Set problem
Repeat all of the material exactly as given.

— start Given material —

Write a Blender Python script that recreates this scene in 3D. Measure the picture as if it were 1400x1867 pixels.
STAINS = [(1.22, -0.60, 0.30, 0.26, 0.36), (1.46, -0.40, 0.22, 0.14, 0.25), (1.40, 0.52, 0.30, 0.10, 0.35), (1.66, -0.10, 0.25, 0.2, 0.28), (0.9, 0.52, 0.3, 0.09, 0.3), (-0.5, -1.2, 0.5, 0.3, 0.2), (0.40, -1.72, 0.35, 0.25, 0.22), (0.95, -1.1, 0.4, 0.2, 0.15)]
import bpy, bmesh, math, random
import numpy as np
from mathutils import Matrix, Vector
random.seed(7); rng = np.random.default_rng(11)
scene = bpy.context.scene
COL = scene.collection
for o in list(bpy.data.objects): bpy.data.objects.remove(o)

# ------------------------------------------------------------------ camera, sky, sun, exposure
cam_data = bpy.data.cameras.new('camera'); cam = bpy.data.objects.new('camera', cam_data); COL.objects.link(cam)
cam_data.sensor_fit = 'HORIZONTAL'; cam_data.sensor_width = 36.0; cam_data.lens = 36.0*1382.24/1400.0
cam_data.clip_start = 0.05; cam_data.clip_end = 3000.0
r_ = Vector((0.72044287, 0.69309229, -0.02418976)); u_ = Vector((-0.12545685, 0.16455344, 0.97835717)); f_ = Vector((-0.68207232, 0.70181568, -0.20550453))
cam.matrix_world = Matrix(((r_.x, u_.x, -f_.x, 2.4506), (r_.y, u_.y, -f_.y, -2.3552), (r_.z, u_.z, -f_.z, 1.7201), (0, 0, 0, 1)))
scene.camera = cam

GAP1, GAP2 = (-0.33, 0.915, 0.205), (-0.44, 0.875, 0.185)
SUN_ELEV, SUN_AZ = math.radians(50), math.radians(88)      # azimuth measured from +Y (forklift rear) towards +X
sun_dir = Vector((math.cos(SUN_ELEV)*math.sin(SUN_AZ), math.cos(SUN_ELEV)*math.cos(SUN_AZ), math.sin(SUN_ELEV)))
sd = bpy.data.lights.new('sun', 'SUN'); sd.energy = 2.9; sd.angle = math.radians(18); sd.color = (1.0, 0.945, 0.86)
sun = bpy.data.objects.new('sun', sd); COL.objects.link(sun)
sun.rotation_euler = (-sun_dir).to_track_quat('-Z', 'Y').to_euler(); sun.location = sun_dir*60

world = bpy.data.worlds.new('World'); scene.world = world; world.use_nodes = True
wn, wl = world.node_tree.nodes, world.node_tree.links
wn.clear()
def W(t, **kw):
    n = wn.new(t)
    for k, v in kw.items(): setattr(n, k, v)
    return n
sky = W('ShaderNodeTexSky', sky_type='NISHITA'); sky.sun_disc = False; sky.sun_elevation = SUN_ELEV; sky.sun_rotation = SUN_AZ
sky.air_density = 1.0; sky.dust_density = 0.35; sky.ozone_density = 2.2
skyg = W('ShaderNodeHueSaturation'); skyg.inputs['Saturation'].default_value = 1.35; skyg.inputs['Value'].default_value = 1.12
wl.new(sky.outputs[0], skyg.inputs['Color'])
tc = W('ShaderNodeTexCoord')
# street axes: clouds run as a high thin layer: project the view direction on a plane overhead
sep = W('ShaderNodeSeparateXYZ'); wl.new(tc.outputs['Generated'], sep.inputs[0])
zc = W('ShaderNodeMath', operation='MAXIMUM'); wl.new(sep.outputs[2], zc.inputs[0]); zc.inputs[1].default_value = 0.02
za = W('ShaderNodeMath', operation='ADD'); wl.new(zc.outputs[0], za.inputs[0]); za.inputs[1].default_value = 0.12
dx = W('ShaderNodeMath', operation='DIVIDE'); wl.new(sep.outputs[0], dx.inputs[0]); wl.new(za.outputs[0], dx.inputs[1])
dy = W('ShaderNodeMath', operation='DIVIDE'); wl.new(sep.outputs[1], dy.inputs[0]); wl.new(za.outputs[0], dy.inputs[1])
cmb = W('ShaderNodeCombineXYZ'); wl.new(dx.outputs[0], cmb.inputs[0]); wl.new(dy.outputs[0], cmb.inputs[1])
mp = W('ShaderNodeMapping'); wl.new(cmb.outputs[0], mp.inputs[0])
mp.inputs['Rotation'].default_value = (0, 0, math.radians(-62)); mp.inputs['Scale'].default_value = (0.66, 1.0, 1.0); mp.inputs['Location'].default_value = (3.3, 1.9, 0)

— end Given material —

Problem solution
Write a Blender Python script that recreates this scene in 3D. Measure the picture as if it were 1400x1867 pixels.
STAINS = [(1.22, -0.60, 0.30, 0.26, 0.36), (1.46, -0.40, 0.22, 0.14, 0.25), (1.40, 0.52, 0.30, 0.10, 0.35), (1.66, -0.10, 0.25, 0.2, 0.28), (0.9, 0.52, 0.3, 0.09, 0.3), (-0.5, -1.2, 0.5, 0.3, 0.2), (0.40, -1.72, 0.35, 0.25, 0.22), (0.95, -1.1, 0.4, 0.2, 0.15)]
import bpy, bmesh, math, random
import numpy as np
from mathutils import Matrix, Vector
random.seed(7); rng = np.random.default_rng(11)
scene = bpy.context.scene
COL = scene.collection
for o in list(bpy.data.objects): bpy.data.objects.remove(o)

# ------------------------------------------------------------------ camera, sky, sun, exposure
cam_data = bpy.data.cameras.new('camera'); cam = bpy.data.objects.new('camera', cam_data); COL.objects.link(cam)
cam_data.sensor_fit = 'HORIZONTAL'; cam_data.sensor_width = 36.0; cam_data.lens = 36.0*1382.24/1400.0
cam_data.clip_start = 0.05; cam_data.clip_end = 3000.0
r_ = Vector((0.72044287, 0.69309229, -0.02418976)); u_ = Vector((-0.12545685, 0.16455344, 0.97835717)); f_ = Vector((-0.68207232, 0.70181568, -0.20550453))
cam.matrix_world = Matrix(((r_.x, u_.x, -f_.x, 2.4506), (r_.y, u_.y, -f_.y, -2.3552), (r_.z, u_.z, -f_.z, 1.7201), (0, 0, 0, 1)))
scene.camera = cam

GAP1, GAP2 = (-0.33, 0.915, 0.205), (-0.44, 0.875, 0.185)
SUN_ELEV, SUN_AZ = math.radians(50), math.radians(88)      # azimuth measured from +Y (forklift rear) towards +X
sun_dir = Vector((math.cos(SUN_ELEV)*math.sin(SUN_AZ), math.cos(SUN_ELEV)*math.cos(SUN_AZ), math.sin(SUN_ELEV)))
sd = bpy.data.lights.new('sun', 'SUN'); sd.energy = 2.9; sd.angle = math.radians(18); sd.color = (1.0, 0.945, 0.86)
sun = bpy.data.objects.new('sun', sd); COL.objects.link(sun)
sun.rotation_euler = (-sun_dir).to_track_quat('-Z', 'Y').to_euler(); sun.location = sun_dir*60

world = bpy.data.worlds.new('World'); scene.world = world; world.use_nodes = True
wn, wl = world.node_tree.nodes, world.node_tree.links
wn.clear()
def W(t, **kw):
    n = wn.new(t)
    for k, v in kw.items(): setattr(n, k, v)
    return n
sky = W('ShaderNodeTexSky', sky_type='NISHITA'); sky.sun_disc = False; sky.sun_elevation = SUN_ELEV; sky.sun_rotation = SUN_AZ
sky.air_density = 1.0; sky.dust_density = 0.35; sky.ozone_density = 2.2
skyg = W('ShaderNodeHueSaturation'); skyg.inputs['Saturation'].default_value = 1.35; skyg.inputs['Value'].default_value = 1.12
wl.new(sky.outputs[0], skyg.inputs['Color'])
tc = W('ShaderNodeTexCoord')
# street axes: clouds run as a high thin layer: project the view direction on a plane overhead
sep = W('ShaderNodeSeparateXYZ'); wl.new(tc.outputs['Generated'], sep.inputs[0])
zc = W('ShaderNodeMath', operation='MAXIMUM'); wl.new(sep.outputs[2], zc.inputs[0]); zc.inputs[1].default_value = 0.02
za = W('ShaderNodeMath', operation='ADD'); wl.new(zc.outputs[0], za.inputs[0]); za.inputs[1].default_value = 0.12
dx = W('ShaderNodeMath', operation='DIVIDE'); wl.new(sep.outputs[0], dx.inputs[0]); wl.new(za.outputs[0], dx.inputs[1])
dy = W('ShaderNodeMath', operation='DIVIDE'); wl.new(sep.outputs[1], dy.inputs[0]); wl.new(za.outputs[0], dy.inputs[1])
cmb = W('ShaderNodeCombineXYZ'); wl.new(dx.outputs[0], cmb.inputs[0]); wl.new(dy.outputs[0], cmb.inputs[1])
mp = W('ShaderNodeMapping'); wl.new(cmb.outputs[0], mp.inputs[0])
mp.inputs['Rotation'].default_value = (0, 0, math.radians(-62)); mp.inputs['Scale'].default_value = (0.66, 1.0, 1.0); mp.inputs['Location'].default_value = (3.3, 1.9, 0)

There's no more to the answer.